/---
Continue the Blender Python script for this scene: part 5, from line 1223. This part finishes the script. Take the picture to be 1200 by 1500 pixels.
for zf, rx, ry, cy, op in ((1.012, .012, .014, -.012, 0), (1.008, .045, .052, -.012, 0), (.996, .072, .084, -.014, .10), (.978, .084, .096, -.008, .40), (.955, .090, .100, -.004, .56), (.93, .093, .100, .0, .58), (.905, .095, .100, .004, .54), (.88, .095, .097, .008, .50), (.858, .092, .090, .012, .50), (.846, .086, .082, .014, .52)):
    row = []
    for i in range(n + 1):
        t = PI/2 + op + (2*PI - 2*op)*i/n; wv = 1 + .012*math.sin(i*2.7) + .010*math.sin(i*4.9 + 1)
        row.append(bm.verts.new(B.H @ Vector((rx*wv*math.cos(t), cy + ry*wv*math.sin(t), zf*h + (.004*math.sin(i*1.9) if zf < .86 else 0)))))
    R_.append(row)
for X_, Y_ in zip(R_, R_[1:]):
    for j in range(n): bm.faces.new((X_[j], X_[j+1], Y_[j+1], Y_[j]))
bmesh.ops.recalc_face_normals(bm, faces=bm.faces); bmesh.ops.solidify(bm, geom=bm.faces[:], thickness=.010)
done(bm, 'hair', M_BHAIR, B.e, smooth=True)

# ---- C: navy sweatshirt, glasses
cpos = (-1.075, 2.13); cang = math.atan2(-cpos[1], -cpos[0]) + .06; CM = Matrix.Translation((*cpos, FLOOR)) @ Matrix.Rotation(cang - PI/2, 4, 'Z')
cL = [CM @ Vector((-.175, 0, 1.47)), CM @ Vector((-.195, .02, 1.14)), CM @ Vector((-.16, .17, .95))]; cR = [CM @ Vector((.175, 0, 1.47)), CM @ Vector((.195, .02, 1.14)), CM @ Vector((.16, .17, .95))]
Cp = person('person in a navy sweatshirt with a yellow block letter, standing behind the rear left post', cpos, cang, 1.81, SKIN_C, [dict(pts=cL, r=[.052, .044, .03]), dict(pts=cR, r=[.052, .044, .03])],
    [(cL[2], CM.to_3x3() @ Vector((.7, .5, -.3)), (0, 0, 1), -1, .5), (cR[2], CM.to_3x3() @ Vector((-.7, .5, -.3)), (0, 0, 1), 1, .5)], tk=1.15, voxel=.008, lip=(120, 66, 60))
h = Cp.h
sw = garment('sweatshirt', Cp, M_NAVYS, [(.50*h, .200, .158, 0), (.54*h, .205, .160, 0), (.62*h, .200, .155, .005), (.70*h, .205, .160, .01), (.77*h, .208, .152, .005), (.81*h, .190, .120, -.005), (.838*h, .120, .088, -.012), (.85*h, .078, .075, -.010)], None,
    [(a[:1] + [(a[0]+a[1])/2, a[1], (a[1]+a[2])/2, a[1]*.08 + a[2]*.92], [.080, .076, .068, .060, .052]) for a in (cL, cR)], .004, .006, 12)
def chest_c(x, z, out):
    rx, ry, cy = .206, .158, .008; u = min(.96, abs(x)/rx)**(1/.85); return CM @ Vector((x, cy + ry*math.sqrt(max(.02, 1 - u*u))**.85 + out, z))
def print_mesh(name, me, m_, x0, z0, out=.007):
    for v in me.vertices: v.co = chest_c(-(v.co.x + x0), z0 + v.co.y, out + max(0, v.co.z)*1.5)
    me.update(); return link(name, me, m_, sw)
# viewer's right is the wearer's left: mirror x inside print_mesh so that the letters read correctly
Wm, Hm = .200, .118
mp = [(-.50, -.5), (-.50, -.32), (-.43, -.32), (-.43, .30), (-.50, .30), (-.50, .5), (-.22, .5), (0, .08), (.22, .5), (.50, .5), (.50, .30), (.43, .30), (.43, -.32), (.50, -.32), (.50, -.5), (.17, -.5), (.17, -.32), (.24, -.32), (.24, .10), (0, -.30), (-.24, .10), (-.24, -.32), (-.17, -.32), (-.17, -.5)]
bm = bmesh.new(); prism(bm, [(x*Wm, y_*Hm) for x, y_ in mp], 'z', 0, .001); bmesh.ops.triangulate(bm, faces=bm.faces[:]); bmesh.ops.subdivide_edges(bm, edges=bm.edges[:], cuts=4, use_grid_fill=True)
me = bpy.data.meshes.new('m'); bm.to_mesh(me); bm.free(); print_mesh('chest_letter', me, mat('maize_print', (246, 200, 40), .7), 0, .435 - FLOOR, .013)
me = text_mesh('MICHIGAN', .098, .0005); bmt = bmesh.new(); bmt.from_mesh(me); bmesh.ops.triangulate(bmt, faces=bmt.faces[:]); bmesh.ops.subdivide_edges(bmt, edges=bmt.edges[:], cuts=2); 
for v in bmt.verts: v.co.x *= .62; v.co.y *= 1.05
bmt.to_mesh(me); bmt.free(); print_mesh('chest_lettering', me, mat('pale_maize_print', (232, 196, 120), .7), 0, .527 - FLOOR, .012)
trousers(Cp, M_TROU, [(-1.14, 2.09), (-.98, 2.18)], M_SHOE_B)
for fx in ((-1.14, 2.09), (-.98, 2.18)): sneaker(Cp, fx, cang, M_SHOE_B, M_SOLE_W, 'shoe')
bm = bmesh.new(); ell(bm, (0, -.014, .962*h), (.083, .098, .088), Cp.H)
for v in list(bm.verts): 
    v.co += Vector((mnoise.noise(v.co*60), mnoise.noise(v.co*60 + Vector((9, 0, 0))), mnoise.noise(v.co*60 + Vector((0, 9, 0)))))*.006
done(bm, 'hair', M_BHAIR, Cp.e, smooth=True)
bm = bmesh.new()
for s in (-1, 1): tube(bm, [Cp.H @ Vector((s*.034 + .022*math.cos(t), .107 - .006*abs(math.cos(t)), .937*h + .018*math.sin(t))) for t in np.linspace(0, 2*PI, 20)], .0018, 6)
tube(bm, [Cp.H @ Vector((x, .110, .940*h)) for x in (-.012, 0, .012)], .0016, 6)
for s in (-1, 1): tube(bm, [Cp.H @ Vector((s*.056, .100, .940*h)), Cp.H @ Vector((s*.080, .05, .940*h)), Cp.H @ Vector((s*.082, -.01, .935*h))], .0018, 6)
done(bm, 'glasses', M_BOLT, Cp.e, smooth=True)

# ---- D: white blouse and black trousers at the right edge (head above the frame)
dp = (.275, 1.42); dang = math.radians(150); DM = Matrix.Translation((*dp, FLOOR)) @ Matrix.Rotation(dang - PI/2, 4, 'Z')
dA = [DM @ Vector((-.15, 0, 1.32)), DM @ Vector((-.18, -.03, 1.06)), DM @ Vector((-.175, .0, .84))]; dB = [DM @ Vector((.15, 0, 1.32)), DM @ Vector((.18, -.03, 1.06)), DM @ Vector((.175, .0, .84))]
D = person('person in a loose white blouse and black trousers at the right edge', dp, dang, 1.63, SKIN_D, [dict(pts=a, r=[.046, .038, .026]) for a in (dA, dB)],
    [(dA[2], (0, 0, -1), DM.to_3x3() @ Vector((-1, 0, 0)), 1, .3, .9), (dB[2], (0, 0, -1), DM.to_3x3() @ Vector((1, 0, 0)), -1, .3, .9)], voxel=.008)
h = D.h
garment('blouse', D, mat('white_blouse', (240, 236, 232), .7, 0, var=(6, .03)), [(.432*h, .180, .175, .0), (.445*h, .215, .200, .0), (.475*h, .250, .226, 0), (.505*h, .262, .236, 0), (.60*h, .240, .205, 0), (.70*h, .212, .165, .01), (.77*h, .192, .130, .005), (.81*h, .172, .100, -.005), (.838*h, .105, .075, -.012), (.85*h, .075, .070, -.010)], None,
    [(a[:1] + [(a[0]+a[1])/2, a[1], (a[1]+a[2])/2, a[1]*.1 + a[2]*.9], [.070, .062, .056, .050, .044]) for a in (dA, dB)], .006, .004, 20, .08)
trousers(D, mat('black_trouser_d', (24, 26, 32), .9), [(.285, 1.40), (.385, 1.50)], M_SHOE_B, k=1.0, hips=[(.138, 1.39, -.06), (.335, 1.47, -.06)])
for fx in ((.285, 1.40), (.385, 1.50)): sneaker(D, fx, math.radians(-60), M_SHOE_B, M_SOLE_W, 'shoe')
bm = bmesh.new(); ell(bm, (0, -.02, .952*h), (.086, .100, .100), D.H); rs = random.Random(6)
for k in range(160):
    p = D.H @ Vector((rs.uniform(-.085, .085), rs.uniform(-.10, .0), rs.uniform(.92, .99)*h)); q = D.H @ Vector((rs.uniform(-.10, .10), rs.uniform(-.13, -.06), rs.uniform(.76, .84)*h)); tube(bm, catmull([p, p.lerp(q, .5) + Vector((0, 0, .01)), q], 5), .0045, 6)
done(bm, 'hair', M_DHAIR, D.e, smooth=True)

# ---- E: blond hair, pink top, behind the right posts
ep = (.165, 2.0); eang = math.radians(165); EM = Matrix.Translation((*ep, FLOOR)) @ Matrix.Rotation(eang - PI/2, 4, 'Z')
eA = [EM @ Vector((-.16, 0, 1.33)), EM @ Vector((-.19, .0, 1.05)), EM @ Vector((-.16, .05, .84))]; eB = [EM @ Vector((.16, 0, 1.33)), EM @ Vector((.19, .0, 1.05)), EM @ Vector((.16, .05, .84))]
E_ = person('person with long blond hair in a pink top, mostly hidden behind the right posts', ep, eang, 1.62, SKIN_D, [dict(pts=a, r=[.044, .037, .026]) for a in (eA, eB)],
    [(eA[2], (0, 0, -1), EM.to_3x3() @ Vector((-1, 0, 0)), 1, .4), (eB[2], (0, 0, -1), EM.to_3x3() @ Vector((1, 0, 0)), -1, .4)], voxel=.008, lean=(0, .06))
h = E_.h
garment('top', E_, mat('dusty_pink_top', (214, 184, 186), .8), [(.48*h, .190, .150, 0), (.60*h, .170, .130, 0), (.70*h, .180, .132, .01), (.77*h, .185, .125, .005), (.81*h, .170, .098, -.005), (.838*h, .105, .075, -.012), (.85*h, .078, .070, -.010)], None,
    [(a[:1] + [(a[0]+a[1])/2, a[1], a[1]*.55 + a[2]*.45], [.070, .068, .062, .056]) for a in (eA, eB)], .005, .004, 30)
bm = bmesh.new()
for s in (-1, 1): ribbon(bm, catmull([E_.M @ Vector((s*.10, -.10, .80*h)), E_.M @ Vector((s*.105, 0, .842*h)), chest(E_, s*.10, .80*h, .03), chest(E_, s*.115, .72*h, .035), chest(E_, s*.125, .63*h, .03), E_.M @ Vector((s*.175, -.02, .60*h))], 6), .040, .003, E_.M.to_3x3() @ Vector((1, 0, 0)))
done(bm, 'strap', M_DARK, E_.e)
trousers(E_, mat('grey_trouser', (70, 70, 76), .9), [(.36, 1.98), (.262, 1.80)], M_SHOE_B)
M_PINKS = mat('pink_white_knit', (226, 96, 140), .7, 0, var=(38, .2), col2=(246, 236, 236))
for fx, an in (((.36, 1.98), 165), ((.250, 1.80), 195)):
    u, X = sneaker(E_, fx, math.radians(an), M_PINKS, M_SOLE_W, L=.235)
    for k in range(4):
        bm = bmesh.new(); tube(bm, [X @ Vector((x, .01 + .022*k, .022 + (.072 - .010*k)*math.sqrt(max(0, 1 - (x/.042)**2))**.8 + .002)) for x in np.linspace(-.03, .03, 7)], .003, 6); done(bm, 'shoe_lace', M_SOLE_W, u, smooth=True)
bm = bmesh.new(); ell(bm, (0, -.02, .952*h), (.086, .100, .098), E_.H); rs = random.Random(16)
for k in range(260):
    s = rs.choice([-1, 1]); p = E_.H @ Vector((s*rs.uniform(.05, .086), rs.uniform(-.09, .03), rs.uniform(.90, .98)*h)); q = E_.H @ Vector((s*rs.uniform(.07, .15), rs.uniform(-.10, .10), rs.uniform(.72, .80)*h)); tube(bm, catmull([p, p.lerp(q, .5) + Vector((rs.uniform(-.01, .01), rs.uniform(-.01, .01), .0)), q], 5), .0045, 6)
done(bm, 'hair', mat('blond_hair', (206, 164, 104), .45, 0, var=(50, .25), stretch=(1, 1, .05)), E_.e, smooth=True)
\---
Set down, exactly as written, each line of the data from its opening line through the one containing "done(bm, 'hair', M_BHAIR, B.e, smooth=True)". Output nothing more.

• Solution for this problem
Continue the Blender Python script for this scene: part 5, from line 1223. This part finishes the script. Take the picture to be 1200 by 1500 pixels.
for zf, rx, ry, cy, op in ((1.012, .012, .014, -.012, 0), (1.008, .045, .052, -.012, 0), (.996, .072, .084, -.014, .10), (.978, .084, .096, -.008, .40), (.955, .090, .100, -.004, .56), (.93, .093, .100, .0, .58), (.905, .095, .100, .004, .54), (.88, .095, .097, .008, .50), (.858, .092, .090, .012, .50), (.846, .086, .082, .014, .52)):
    row = []
    for i in range(n + 1):
        t = PI/2 + op + (2*PI - 2*op)*i/n; wv = 1 + .012*math.sin(i*2.7) + .010*math.sin(i*4.9 + 1)
        row.append(bm.verts.new(B.H @ Vector((rx*wv*math.cos(t), cy + ry*wv*math.sin(t), zf*h + (.004*math.sin(i*1.9) if zf < .86 else 0)))))
    R_.append(row)
for X_, Y_ in zip(R_, R_[1:]):
    for j in range(n): bm.faces.new((X_[j], X_[j+1], Y_[j+1], Y_[j]))
bmesh.ops.recalc_face_normals(bm, faces=bm.faces); bmesh.ops.solidify(bm, geom=bm.faces[:], thickness=.010)
done(bm, 'hair', M_BHAIR, B.e, smooth=True)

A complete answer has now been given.